A "Kentucky thoroughbred, " he impressed people with his spontaneity, wit, effervescence, and charm. These traits, reflected in his style of writing, may have been the source of the mixed reviews of him as a critic. Touted by Brooks Atkinson as the only drama critic to have deliberately prepared himself for that career, Brown nevertheless seemed too appreciative and undiscriminating in his judgments.

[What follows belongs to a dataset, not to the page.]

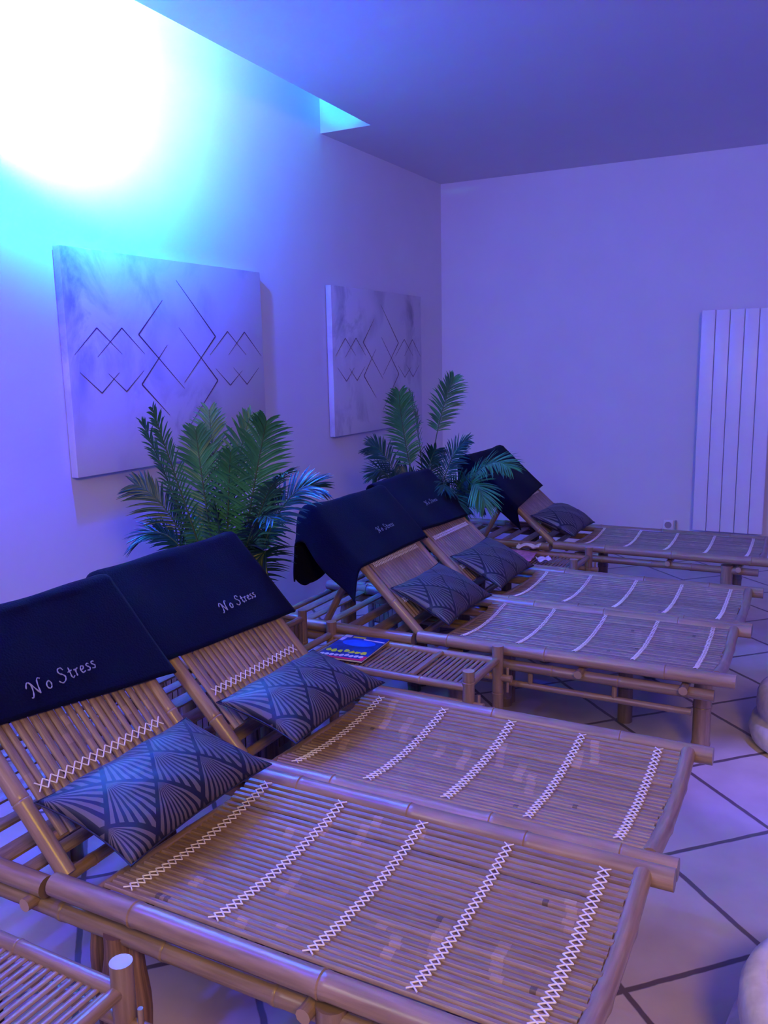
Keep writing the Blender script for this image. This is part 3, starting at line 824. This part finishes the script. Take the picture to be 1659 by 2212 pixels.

His reputation remains secure, however, as a genial apologist and exemplar of good taste.
Quotations:
Though ballasted with a long historical survey, chiefly of the French theater, it is still interesting for his estimate of theater in Russia: "Crude, infantile, noisy, obstreperous, cheap, confused, and formless [but] magnificently successful in what it set out to be--a propagandistic theatre. "
Personality
Brown was tall, handsome, auburn-haired, and impeccable in dress and manner.
Connections
On February 11, 1933, John Mason Brown married Catherine (Cassie) Meredith, an acting student who met Brown while attending his lectures; they had two children.